### [Direction]
In the listing that follows, locate the line containing "Generate a Blender" and the line containing "SC.camera = cam". Retype exactly those two lines and every line between them, and nothing more.
═══ Data to use
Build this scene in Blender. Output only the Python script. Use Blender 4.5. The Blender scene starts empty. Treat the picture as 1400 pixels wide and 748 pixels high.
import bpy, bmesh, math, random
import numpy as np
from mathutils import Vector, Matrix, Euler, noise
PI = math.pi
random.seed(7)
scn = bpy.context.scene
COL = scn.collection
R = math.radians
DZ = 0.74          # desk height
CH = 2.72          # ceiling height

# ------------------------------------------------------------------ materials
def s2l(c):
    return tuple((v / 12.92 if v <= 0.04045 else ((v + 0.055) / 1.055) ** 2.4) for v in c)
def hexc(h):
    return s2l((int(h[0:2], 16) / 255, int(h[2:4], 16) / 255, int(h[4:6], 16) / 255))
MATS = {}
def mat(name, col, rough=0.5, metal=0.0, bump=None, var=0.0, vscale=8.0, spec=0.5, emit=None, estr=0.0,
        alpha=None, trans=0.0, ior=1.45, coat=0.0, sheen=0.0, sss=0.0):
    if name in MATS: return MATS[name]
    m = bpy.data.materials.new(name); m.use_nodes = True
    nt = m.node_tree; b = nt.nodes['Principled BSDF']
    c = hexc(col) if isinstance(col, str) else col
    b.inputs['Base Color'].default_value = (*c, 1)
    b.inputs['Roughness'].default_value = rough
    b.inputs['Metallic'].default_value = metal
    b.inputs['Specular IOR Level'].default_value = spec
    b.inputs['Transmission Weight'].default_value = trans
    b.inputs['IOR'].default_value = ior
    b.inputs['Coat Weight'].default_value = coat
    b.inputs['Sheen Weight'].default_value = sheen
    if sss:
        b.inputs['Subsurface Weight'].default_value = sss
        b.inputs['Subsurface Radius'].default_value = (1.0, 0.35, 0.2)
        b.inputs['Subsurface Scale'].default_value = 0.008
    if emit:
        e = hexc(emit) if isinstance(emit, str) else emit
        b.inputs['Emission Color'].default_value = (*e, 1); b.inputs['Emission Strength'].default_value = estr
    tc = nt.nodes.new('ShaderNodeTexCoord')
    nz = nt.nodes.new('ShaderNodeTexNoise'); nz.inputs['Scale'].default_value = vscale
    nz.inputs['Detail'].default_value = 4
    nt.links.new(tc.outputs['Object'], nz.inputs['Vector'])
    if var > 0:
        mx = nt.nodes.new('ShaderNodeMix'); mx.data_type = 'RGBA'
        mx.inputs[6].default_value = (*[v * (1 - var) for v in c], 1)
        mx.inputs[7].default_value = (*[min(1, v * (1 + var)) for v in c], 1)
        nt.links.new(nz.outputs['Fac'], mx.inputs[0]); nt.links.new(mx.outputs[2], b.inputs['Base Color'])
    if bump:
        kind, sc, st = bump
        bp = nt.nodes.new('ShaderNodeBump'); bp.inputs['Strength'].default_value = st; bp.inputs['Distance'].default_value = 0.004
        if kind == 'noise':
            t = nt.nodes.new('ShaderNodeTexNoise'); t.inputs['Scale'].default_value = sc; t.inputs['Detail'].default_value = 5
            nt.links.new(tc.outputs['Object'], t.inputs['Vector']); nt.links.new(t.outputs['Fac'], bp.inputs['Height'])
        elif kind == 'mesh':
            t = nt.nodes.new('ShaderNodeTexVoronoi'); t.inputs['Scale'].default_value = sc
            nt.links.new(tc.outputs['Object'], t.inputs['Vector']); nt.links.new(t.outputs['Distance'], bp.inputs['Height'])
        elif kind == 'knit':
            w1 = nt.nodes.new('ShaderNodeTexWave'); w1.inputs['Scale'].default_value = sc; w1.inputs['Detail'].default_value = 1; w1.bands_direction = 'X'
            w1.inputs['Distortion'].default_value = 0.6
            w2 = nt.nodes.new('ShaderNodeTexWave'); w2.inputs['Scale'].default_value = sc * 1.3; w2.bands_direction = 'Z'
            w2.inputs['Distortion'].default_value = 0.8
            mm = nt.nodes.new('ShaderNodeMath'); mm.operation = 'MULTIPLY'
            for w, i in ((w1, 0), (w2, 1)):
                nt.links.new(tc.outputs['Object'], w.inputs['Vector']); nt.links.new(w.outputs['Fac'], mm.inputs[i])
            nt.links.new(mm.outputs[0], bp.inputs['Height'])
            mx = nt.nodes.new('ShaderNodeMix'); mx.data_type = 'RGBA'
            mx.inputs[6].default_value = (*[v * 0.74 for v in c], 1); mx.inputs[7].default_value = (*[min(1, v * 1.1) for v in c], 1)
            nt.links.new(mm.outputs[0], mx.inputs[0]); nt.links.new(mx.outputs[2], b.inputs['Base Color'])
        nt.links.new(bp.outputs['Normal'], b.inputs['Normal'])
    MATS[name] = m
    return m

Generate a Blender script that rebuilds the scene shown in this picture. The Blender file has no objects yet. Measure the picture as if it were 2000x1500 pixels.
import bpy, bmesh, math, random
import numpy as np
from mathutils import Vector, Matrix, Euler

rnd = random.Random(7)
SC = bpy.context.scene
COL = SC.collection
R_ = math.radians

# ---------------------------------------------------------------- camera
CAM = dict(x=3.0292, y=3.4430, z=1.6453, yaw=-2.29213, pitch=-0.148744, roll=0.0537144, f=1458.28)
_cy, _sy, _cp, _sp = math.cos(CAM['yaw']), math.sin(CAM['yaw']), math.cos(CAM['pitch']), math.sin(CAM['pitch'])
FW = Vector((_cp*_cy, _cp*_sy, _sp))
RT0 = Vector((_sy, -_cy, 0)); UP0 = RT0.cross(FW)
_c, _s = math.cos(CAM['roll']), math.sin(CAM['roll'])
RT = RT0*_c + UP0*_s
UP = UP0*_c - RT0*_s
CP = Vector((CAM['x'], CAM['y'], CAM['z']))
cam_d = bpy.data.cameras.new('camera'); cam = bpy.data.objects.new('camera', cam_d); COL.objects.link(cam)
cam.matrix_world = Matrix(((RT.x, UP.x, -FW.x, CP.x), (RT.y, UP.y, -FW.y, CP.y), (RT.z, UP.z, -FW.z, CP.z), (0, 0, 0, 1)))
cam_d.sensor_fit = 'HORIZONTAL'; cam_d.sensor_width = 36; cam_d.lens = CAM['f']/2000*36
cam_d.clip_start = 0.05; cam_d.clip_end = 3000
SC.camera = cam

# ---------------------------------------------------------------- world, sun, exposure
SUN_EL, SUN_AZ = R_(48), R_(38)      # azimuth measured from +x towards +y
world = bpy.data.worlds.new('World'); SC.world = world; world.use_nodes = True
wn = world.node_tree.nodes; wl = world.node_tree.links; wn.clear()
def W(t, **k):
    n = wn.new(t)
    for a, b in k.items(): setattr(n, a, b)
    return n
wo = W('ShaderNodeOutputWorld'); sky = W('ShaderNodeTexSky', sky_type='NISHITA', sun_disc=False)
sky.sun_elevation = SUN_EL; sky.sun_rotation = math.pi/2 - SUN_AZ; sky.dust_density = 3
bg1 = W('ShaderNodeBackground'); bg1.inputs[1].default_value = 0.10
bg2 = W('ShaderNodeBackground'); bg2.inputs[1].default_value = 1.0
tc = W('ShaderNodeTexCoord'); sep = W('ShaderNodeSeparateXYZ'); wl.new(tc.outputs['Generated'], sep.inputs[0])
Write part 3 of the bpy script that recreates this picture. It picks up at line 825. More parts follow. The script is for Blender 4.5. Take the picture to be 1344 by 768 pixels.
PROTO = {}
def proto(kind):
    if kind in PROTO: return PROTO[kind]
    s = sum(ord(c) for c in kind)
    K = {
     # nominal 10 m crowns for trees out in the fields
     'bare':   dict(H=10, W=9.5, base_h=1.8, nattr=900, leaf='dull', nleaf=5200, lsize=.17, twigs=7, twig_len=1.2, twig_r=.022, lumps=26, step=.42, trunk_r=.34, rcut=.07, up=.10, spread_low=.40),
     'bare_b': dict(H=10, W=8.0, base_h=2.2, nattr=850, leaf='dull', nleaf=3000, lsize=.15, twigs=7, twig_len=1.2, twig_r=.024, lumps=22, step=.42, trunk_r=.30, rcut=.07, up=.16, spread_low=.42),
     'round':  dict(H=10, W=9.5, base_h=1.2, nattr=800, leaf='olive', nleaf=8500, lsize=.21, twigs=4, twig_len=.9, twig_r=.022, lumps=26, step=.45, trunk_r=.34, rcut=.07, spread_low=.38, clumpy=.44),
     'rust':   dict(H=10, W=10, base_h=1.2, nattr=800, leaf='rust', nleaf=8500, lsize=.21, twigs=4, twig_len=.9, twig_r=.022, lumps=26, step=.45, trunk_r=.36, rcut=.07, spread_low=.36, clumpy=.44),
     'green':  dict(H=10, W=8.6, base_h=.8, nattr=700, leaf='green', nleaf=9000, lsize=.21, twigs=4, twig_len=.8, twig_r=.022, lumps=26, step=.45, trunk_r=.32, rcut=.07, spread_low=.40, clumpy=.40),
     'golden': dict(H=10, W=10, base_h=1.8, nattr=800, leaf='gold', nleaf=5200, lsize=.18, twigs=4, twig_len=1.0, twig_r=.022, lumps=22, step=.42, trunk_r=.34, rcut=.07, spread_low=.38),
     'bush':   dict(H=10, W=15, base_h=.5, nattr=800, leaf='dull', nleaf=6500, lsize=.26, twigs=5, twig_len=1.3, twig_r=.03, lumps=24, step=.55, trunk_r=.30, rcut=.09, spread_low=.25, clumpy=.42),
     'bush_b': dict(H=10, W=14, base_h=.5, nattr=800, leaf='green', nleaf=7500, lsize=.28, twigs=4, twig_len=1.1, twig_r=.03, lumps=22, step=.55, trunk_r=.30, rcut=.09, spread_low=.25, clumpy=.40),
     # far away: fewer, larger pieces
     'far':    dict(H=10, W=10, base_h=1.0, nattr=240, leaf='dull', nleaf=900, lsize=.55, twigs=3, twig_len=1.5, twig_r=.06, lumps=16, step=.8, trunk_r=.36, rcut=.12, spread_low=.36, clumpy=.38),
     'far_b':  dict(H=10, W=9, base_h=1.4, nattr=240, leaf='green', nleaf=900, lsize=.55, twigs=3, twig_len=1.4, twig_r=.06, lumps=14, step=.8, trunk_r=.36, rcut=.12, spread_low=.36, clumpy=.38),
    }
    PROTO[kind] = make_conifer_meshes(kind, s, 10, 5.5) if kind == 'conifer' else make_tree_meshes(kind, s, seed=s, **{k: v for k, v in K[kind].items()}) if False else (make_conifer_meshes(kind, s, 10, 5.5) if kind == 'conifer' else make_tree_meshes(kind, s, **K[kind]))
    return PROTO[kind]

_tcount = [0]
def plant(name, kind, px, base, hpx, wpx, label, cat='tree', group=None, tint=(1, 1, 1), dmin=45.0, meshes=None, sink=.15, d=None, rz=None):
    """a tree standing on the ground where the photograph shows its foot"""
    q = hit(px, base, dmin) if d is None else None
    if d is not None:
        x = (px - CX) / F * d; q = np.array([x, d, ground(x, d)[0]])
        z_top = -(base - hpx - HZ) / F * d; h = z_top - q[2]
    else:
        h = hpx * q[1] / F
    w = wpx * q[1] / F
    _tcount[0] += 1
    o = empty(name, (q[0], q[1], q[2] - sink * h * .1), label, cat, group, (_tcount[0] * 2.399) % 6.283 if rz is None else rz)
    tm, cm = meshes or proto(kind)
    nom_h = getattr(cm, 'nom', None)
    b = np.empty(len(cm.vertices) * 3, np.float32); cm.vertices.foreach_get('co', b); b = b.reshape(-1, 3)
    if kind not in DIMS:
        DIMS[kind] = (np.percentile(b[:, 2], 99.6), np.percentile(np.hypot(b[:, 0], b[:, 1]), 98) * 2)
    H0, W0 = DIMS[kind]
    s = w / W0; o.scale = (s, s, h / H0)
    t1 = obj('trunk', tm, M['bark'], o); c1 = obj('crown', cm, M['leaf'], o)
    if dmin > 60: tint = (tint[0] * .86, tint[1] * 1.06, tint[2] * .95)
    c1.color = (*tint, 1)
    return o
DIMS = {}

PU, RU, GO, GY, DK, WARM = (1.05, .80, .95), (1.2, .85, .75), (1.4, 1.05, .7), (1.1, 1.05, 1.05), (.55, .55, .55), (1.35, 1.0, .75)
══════
### [Answer to the problem]
Generate a Blender script that rebuilds the scene shown in this picture. The Blender file has no objects yet. Measure the picture as if it were 2000x1500 pixels.
import bpy, bmesh, math, random
import numpy as np
from mathutils import Vector, Matrix, Euler

rnd = random.Random(7)
SC = bpy.context.scene
COL = SC.collection
R_ = math.radians

# ---------------------------------------------------------------- camera
CAM = dict(x=3.0292, y=3.4430, z=1.6453, yaw=-2.29213, pitch=-0.148744, roll=0.0537144, f=1458.28)
_cy, _sy, _cp, _sp = math.cos(CAM['yaw']), math.sin(CAM['yaw']), math.cos(CAM['pitch']), math.sin(CAM['pitch'])
FW = Vector((_cp*_cy, _cp*_sy, _sp))
RT0 = Vector((_sy, -_cy, 0)); UP0 = RT0.cross(FW)
_c, _s = math.cos(CAM['roll']), math.sin(CAM['roll'])
RT = RT0*_c + UP0*_s
UP = UP0*_c - RT0*_s
CP = Vector((CAM['x'], CAM['y'], CAM['z']))
cam_d = bpy.data.cameras.new('camera'); cam = bpy.data.objects.new('camera', cam_d); COL.objects.link(cam)
cam.matrix_world = Matrix(((RT.x, UP.x, -FW.x, CP.x), (RT.y, UP.y, -FW.y, CP.y), (RT.z, UP.z, -FW.z, CP.z), (0, 0, 0, 1)))
cam_d.sensor_fit = 'HORIZONTAL'; cam_d.sensor_width = 36; cam_d.lens = CAM['f']/2000*36
cam_d.clip_start = 0.05; cam_d.clip_end = 3000
SC.camera = cam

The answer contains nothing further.